Trench warfare, precision missiles and armed motorcycle units: Why the war in Ukraine looks increasingly anachronistic

Brand new HIMARS are sharing the field with World War I-style trenches and repurposed old motorcycles.
Nicholas Slayton Avatar
High Mobility Artillery Rocket Systems
A U.S. Army M142 High Mobility Artillery Rocket Systems (HIMARS) launches ordnance during RED FLAG-Alaska 21-1 at Fort Greely, Alaska, Oct. 22, 2020. (Senior Airman Beaux Hebert/U.S. Air Force)

This week the Pentagon announced it was sending even more advanced munitions to Ukraine’s military. The $400 million package strengthens its artillery capabilities, even as the war in Ukraine is increasingly looking like a conflict from the past. Despite the advanced missile systems pouring into the country, the two armies are fielding old tanks, beaten up cars mounted with new cannons and deploying tactics from the early 20th century, not the 21st. That weaponry and armor have become more important than ever since the initial Russian push failed and the war has turned into artillery slugfests and trench warfare. 

Ukraine has received a steady stream of ever-more-advanced weaponry from NATO member states. Those started with Javelin and Stinger anti-air and anti-tank missiles, to large 155mm howitzer cannons, to most recently the high mobility artillery rocket systems, or HIMARS. These have drastically increased Ukraine’s ability to meet the larger Russian army in battle. 

This past week the United States announced it was sending four more HIMARS, a 50 percent boost from eight to 12. The U.S. has stressed that the HIMARS aren’t being used to strike inside of Russia, just at Russian forces in Ukraine’s territory. The weapons were already a game changer – as the name suggests, they can fire multiple rockets in one salvo, but the platforms are also highly maneuverable allowing them to relocate and attack quickly. Ukraine quickly put them in the field once they arrived late last month.

The U.S. announcement comes with a leveling up of the country’s artillery capabilities.

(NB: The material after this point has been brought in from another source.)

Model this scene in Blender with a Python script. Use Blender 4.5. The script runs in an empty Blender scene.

The Pentagon is sending 1,000 155mm rounds to Ukraine. The precision munitions will likely make for more accurate attacks on Russian formations. But depsite all of the advanced and “smart” weapons now being used, the war is increasingly “dumb.”

These high-tech additions come even as the war in Ukraine has featured much more low-tech, jerry-rigged weapons and systems. With limited resources, Ukraine’s fighters are adapting and improvising weapons platforms and mobile units. The result is several antiquated tactics and vintage equipment sharing space with modern precision targeting and brand new weapons. The War Zone reported on Ukraine fielding 1980s-era motorcycles, with soldiers firing anti-tank weapons from side cars. Old pick-up trucks have been modified into technicals, whose speed allows Ukraine to make up for Russia’s numerical advantage in tanks. 

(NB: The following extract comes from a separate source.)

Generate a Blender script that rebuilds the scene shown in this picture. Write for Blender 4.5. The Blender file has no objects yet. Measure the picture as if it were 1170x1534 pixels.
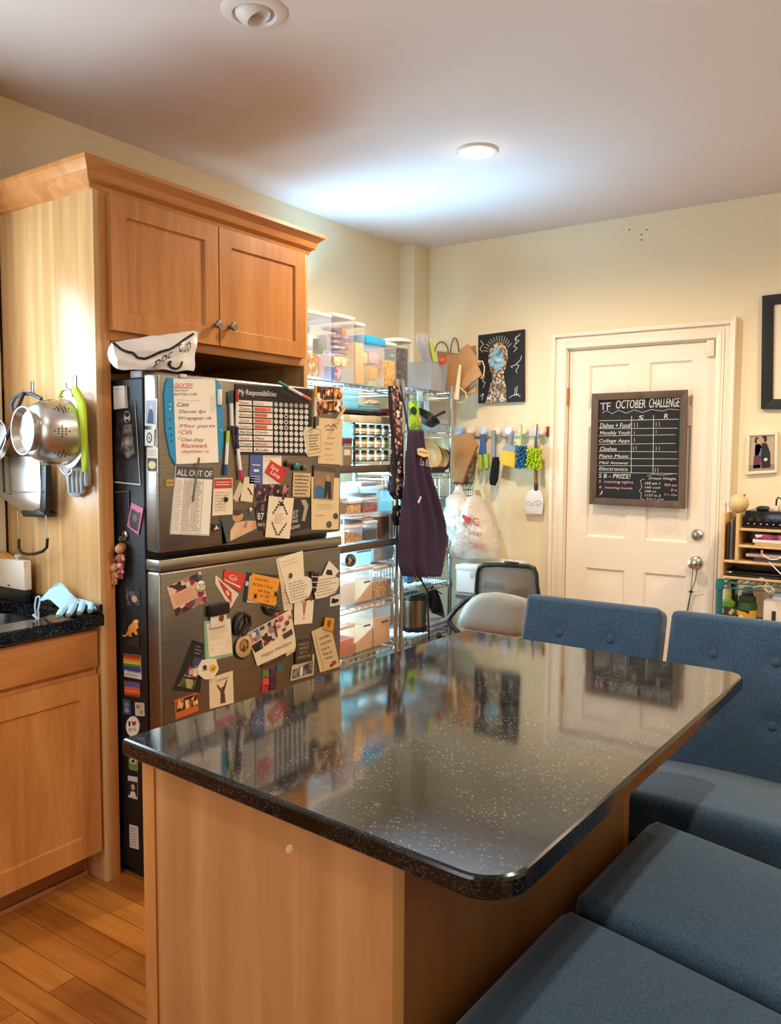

As for Russia, it has turned to mobilizing Soviet-era T-80 tanks to make up for losses. And the war itself has moved from modern fast moving small-unit battles to large, artillery driven fights of attrition in the eastern Donbas and Luhansk regions. Heavy shelling from both sides have torn up the countryside and heavily damaged cities such as Severodonetsk. World War I-style trenches have been a fixture in the country’s east since fighting with Russian-backed separatists started in 2014. 

The U.S. didn’t say if it will send additional precision munitions or more HIMARS to Ukraine. However, given the escalation in Western artillery technology, even as the war becomes more Mad Max-ian, it seems highly plausible.